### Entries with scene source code
= = = = = = =

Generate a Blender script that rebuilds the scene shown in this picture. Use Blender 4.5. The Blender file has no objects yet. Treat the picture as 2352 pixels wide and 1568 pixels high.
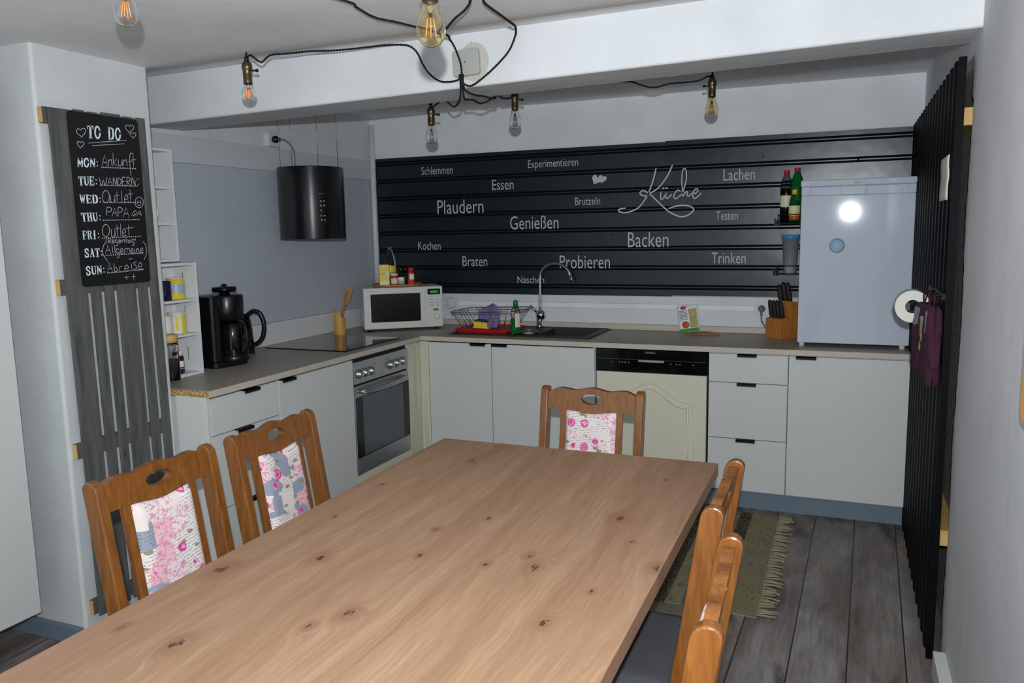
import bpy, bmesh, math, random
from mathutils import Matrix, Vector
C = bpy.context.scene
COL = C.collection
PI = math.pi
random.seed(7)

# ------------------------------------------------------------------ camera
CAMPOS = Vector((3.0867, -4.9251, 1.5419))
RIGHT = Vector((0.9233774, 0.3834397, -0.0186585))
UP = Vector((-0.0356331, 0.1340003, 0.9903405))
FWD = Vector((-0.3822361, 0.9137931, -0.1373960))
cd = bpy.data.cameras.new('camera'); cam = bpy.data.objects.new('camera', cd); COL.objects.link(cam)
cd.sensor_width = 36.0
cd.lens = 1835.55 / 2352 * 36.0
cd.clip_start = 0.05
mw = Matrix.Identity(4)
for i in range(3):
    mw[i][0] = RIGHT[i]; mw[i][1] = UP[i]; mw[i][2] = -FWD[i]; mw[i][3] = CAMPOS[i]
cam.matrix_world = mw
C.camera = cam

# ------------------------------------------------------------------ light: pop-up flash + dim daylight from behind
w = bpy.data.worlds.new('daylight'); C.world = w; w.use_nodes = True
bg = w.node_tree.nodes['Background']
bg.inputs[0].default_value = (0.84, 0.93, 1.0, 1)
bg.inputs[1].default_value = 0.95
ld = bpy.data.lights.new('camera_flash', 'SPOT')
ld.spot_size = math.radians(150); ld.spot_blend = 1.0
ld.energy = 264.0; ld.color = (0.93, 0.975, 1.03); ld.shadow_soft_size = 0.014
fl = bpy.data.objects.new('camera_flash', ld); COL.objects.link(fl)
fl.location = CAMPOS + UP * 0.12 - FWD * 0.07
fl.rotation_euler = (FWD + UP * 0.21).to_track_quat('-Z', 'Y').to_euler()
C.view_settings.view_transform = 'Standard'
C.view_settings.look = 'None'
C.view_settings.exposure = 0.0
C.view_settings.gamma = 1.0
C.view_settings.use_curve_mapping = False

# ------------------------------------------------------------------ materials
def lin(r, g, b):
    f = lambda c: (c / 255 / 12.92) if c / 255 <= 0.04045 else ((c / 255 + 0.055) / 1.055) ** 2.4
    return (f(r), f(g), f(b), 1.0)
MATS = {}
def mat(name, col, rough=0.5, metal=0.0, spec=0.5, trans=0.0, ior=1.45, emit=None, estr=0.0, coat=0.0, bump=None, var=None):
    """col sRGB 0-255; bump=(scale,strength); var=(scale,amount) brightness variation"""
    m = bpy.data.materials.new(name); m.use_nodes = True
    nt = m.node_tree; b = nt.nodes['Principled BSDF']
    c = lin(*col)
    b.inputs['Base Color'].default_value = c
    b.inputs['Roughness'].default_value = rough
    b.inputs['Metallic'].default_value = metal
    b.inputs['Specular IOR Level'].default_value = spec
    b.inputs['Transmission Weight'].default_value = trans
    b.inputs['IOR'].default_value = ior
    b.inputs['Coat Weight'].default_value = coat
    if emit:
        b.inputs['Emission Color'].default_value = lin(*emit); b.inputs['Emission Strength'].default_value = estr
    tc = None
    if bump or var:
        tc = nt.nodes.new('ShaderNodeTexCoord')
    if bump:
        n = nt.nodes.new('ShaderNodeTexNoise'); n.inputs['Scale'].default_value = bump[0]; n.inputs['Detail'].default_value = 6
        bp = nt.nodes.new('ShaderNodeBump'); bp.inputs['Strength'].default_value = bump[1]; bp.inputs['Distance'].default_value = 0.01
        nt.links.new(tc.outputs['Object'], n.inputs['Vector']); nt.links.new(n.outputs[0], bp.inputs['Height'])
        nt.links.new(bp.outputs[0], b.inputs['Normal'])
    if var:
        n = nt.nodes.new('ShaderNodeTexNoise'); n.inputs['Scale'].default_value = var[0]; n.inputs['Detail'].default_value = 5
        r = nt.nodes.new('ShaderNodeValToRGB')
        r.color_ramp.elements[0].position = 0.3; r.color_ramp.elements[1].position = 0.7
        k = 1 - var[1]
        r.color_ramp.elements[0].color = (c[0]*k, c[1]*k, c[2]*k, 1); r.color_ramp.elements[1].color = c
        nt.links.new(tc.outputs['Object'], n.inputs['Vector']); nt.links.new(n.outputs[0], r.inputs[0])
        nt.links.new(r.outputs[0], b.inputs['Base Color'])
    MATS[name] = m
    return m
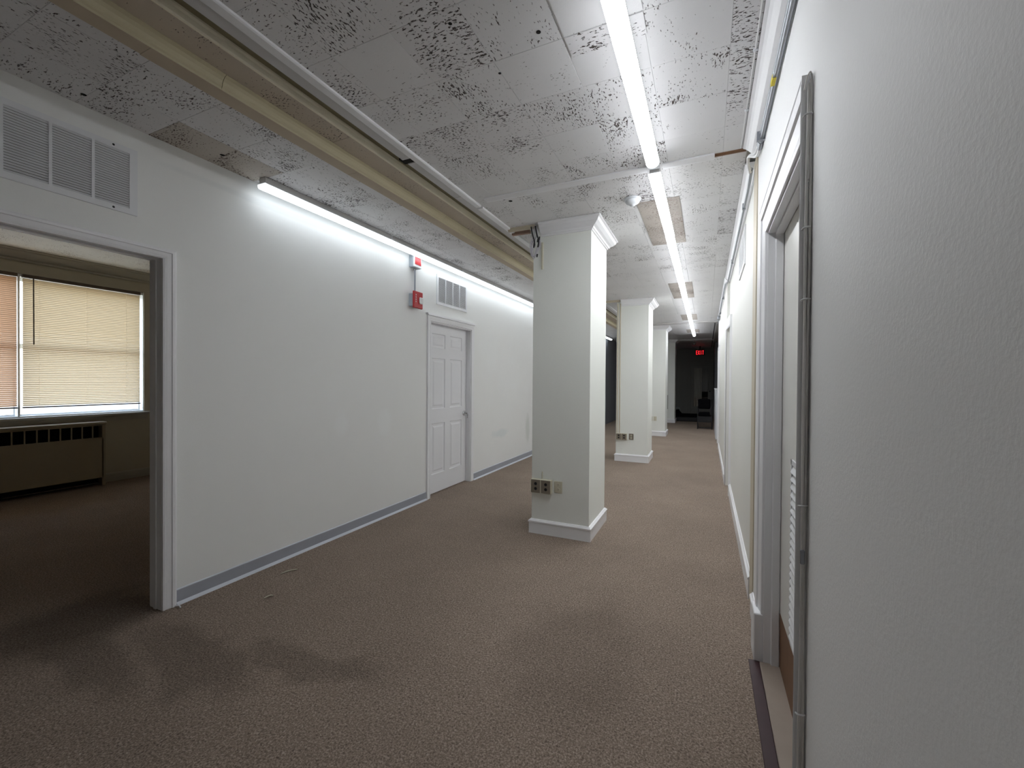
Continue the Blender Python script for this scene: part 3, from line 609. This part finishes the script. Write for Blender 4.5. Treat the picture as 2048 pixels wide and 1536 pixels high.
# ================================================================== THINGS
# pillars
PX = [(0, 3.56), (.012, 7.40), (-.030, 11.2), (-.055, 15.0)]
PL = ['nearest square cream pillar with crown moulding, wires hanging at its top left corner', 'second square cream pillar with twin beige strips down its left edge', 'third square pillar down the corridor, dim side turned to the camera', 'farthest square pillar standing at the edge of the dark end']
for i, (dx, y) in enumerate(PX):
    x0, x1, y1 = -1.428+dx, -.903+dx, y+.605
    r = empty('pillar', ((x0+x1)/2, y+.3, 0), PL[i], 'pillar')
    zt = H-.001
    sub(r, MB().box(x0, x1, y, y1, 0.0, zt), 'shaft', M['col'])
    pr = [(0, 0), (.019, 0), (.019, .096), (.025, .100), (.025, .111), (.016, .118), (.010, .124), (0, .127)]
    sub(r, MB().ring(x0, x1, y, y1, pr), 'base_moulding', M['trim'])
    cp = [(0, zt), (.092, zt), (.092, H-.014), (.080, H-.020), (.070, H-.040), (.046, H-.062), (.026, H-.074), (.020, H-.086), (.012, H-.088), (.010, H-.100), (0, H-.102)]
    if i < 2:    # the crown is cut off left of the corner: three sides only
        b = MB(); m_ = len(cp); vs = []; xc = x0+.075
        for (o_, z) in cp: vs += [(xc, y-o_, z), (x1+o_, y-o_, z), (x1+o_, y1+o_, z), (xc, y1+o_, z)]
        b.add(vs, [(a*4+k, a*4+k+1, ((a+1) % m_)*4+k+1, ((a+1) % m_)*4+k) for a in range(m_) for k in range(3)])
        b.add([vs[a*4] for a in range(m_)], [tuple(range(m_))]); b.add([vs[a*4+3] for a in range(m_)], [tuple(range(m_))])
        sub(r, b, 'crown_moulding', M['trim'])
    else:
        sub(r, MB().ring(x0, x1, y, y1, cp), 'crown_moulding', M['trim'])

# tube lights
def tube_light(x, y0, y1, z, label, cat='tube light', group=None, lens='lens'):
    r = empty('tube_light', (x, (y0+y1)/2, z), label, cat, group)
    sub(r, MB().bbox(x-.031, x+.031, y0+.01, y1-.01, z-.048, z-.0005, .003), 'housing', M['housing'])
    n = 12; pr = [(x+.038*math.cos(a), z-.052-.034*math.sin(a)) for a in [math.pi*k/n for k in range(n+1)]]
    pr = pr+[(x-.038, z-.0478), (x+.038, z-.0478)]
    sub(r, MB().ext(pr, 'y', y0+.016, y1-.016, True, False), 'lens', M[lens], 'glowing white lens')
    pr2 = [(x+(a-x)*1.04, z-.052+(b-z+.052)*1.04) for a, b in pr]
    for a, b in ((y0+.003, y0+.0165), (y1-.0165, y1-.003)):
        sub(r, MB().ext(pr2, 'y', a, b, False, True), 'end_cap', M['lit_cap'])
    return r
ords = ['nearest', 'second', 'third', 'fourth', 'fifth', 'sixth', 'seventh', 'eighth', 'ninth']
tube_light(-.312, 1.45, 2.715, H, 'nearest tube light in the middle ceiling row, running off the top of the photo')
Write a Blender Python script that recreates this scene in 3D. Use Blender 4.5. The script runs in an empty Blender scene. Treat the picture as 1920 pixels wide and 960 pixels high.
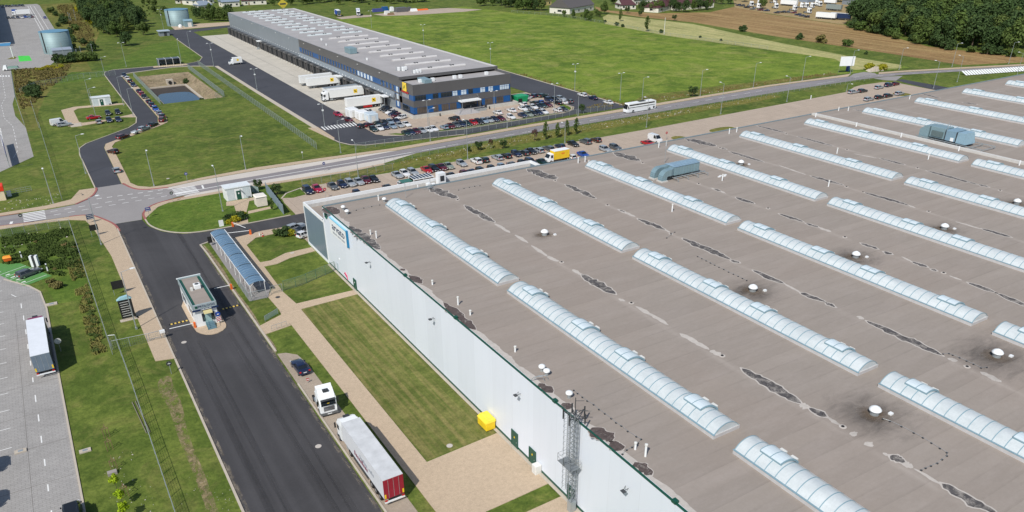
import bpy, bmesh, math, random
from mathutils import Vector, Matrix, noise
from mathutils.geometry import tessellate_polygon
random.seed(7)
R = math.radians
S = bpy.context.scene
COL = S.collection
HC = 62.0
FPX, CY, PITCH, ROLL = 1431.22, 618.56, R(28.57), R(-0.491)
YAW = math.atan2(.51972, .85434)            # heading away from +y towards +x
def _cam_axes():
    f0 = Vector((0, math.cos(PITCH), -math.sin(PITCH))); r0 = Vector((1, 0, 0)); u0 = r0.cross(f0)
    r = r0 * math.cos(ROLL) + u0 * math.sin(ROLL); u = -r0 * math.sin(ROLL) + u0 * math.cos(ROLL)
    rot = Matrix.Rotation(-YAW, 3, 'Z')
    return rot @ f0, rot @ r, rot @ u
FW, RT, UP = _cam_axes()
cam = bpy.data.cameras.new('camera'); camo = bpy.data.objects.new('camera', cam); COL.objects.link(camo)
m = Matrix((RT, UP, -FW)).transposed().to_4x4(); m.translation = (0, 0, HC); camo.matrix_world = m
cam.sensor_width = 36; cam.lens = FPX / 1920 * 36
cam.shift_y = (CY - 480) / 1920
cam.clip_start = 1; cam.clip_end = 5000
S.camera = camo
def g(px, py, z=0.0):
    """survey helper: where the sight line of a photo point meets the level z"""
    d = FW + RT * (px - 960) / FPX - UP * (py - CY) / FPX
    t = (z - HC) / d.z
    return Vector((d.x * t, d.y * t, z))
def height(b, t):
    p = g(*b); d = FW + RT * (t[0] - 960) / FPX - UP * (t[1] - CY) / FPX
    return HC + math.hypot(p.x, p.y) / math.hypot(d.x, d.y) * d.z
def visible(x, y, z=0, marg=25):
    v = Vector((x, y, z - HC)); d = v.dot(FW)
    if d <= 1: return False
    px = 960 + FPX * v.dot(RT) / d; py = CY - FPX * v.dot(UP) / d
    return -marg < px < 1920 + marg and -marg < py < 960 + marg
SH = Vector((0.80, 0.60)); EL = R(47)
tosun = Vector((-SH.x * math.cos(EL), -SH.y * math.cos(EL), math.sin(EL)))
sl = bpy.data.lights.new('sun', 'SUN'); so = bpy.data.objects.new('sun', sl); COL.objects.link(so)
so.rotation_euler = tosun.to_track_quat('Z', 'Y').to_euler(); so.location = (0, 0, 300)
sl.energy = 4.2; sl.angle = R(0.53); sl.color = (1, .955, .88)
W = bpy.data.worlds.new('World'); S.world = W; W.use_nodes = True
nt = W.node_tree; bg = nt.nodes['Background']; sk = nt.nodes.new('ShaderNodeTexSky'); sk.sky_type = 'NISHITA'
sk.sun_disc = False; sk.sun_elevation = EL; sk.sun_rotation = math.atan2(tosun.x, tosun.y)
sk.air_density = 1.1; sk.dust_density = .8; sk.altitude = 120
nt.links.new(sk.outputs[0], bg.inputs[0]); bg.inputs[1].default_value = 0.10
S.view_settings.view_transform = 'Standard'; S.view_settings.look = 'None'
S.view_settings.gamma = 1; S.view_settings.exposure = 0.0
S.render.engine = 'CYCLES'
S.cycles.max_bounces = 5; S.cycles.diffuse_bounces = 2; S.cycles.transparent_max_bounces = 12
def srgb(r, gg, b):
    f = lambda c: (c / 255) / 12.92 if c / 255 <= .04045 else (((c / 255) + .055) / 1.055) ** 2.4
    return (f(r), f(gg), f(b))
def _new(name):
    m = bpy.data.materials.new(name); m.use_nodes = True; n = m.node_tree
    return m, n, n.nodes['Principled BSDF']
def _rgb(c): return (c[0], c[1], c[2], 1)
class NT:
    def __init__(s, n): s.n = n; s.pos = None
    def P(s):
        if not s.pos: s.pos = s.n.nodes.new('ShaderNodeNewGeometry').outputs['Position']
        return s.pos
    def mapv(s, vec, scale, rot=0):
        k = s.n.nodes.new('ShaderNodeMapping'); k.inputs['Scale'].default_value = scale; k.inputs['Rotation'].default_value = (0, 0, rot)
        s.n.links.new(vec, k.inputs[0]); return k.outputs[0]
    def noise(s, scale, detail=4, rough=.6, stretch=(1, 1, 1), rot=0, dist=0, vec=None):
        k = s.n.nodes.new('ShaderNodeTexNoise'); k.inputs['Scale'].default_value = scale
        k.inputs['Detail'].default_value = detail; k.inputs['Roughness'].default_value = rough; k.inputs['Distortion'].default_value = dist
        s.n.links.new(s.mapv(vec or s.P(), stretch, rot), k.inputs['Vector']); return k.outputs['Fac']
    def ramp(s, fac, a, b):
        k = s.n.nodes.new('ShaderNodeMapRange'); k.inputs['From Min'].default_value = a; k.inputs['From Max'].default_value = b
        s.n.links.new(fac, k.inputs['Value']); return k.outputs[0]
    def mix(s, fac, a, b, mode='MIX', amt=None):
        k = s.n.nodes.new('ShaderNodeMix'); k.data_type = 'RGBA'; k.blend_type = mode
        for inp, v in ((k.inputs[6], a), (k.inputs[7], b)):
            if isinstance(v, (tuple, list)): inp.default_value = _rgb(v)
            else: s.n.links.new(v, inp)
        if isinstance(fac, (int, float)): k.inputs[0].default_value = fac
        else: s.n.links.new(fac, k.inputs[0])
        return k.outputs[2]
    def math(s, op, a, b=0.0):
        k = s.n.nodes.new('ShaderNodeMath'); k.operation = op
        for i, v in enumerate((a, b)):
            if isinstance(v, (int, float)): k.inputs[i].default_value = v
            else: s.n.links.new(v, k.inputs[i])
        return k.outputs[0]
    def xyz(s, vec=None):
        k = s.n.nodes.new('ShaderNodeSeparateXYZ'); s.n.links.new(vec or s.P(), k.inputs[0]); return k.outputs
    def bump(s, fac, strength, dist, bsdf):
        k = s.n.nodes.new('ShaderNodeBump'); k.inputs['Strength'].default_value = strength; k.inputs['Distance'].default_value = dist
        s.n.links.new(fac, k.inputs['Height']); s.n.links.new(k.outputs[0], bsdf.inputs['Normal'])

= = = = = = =

### Goal of the exercise
From the records, copy every line that has the string "Write" in it.

### Complete output
Continue the Blender Python script for this scene: part 3, from line 609. This part finishes the script. Write for Blender 4.5. Treat the picture as 2048 pixels wide and 1536 pixels high.
Write a Blender Python script that recreates this scene in 3D. Use Blender 4.5. The script runs in an empty Blender scene. Treat the picture as 1920 pixels wide and 960 pixels high.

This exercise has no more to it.